• **DATA SHOWN**:
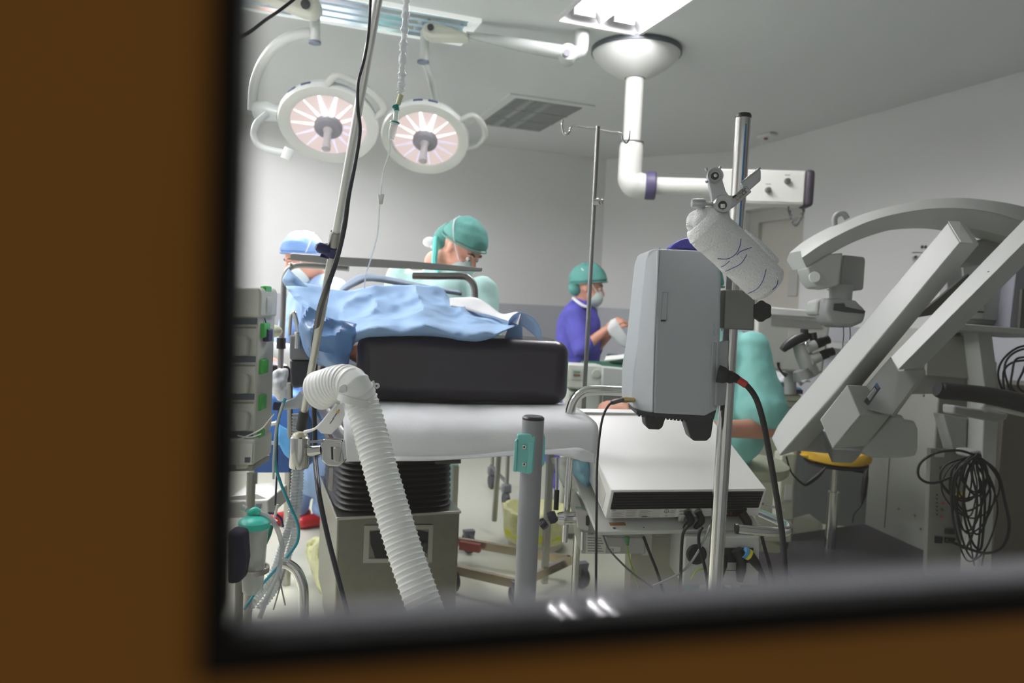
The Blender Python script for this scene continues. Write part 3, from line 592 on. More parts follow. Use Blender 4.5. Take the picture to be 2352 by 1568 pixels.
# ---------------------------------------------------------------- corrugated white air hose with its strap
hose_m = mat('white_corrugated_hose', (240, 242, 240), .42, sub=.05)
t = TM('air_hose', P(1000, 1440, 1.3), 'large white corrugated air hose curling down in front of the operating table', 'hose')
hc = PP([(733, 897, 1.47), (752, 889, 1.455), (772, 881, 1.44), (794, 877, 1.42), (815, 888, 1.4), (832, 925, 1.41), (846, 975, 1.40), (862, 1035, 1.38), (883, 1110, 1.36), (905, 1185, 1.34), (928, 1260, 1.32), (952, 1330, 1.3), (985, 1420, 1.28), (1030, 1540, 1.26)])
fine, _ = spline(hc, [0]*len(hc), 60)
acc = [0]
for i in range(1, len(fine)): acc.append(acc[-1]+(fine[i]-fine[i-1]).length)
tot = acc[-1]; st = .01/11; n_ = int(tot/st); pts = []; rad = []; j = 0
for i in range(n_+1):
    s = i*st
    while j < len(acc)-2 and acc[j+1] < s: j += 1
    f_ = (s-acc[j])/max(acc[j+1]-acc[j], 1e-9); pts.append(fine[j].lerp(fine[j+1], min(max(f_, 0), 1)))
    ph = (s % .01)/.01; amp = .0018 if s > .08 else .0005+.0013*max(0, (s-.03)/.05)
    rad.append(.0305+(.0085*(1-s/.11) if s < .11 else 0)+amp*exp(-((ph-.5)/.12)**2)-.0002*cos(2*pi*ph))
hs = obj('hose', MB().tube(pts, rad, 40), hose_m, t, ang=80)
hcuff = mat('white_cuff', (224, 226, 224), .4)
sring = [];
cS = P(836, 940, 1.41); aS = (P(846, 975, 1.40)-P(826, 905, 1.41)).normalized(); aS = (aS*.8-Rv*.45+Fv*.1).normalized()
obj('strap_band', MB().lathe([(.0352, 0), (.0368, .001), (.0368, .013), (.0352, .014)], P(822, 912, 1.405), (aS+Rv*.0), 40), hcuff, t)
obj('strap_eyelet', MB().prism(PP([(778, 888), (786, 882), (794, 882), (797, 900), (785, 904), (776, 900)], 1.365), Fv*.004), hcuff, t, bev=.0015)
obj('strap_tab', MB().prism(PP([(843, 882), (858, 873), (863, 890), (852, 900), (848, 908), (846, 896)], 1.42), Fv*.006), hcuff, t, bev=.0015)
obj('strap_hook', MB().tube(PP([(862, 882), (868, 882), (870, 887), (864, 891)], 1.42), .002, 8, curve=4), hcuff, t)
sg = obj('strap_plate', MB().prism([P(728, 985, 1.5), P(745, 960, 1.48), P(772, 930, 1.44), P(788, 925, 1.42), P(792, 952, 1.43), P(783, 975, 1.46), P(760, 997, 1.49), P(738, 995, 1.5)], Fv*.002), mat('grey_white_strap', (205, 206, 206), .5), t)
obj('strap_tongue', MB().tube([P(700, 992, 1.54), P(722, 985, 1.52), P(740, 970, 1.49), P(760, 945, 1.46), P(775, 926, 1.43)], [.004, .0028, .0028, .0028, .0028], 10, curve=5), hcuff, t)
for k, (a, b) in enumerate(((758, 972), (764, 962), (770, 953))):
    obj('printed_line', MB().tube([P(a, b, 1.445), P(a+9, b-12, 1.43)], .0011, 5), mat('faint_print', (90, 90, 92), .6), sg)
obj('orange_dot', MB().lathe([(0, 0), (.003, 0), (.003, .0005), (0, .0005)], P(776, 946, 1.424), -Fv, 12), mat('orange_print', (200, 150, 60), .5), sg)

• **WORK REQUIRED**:
Copy out all of the material exactly as written, without its pictures.

• **SOLUTION TO THE PROBLEM**:
The Blender Python script for this scene continues. Write part 3, from line 592 on. More parts follow. Use Blender 4.5. Take the picture to be 2352 by 1568 pixels.
# ---------------------------------------------------------------- corrugated white air hose with its strap
hose_m = mat('white_corrugated_hose', (240, 242, 240), .42, sub=.05)
t = TM('air_hose', P(1000, 1440, 1.3), 'large white corrugated air hose curling down in front of the operating table', 'hose')
hc = PP([(733, 897, 1.47), (752, 889, 1.455), (772, 881, 1.44), (794, 877, 1.42), (815, 888, 1.4), (832, 925, 1.41), (846, 975, 1.40), (862, 1035, 1.38), (883, 1110, 1.36), (905, 1185, 1.34), (928, 1260, 1.32), (952, 1330, 1.3), (985, 1420, 1.28), (1030, 1540, 1.26)])
fine, _ = spline(hc, [0]*len(hc), 60)
acc = [0]
for i in range(1, len(fine)): acc.append(acc[-1]+(fine[i]-fine[i-1]).length)
tot = acc[-1]; st = .01/11; n_ = int(tot/st); pts = []; rad = []; j = 0
for i in range(n_+1):
    s = i*st
    while j < len(acc)-2 and acc[j+1] < s: j += 1
    f_ = (s-acc[j])/max(acc[j+1]-acc[j], 1e-9); pts.append(fine[j].lerp(fine[j+1], min(max(f_, 0), 1)))
    ph = (s % .01)/.01; amp = .0018 if s > .08 else .0005+.0013*max(0, (s-.03)/.05)
    rad.append(.0305+(.0085*(1-s/.11) if s < .11 else 0)+amp*exp(-((ph-.5)/.12)**2)-.0002*cos(2*pi*ph))
hs = obj('hose', MB().tube(pts, rad, 40), hose_m, t, ang=80)
hcuff = mat('white_cuff', (224, 226, 224), .4)
sring = [];
cS = P(836, 940, 1.41); aS = (P(846, 975, 1.40)-P(826, 905, 1.41)).normalized(); aS = (aS*.8-Rv*.45+Fv*.1).normalized()
obj('strap_band', MB().lathe([(.0352, 0), (.0368, .001), (.0368, .013), (.0352, .014)], P(822, 912, 1.405), (aS+Rv*.0), 40), hcuff, t)
obj('strap_eyelet', MB().prism(PP([(778, 888), (786, 882), (794, 882), (797, 900), (785, 904), (776, 900)], 1.365), Fv*.004), hcuff, t, bev=.0015)
obj('strap_tab', MB().prism(PP([(843, 882), (858, 873), (863, 890), (852, 900), (848, 908), (846, 896)], 1.42), Fv*.006), hcuff, t, bev=.0015)
obj('strap_hook', MB().tube(PP([(862, 882), (868, 882), (870, 887), (864, 891)], 1.42), .002, 8, curve=4), hcuff, t)
sg = obj('strap_plate', MB().prism([P(728, 985, 1.5), P(745, 960, 1.48), P(772, 930, 1.44), P(788, 925, 1.42), P(792, 952, 1.43), P(783, 975, 1.46), P(760, 997, 1.49), P(738, 995, 1.5)], Fv*.002), mat('grey_white_strap', (205, 206, 206), .5), t)
obj('strap_tongue', MB().tube([P(700, 992, 1.54), P(722, 985, 1.52), P(740, 970, 1.49), P(760, 945, 1.46), P(775, 926, 1.43)], [.004, .0028, .0028, .0028, .0028], 10, curve=5), hcuff, t)
for k, (a, b) in enumerate(((758, 972), (764, 962), (770, 953))):
    obj('printed_line', MB().tube([P(a, b, 1.445), P(a+9, b-12, 1.43)], .0011, 5), mat('faint_print', (90, 90, 92), .6), sg)
obj('orange_dot', MB().lathe([(0, 0), (.003, 0), (.003, .0005), (0, .0005)], P(776, 946, 1.424), -Fv, 12), mat('orange_print', (200, 150, 60), .5), sg)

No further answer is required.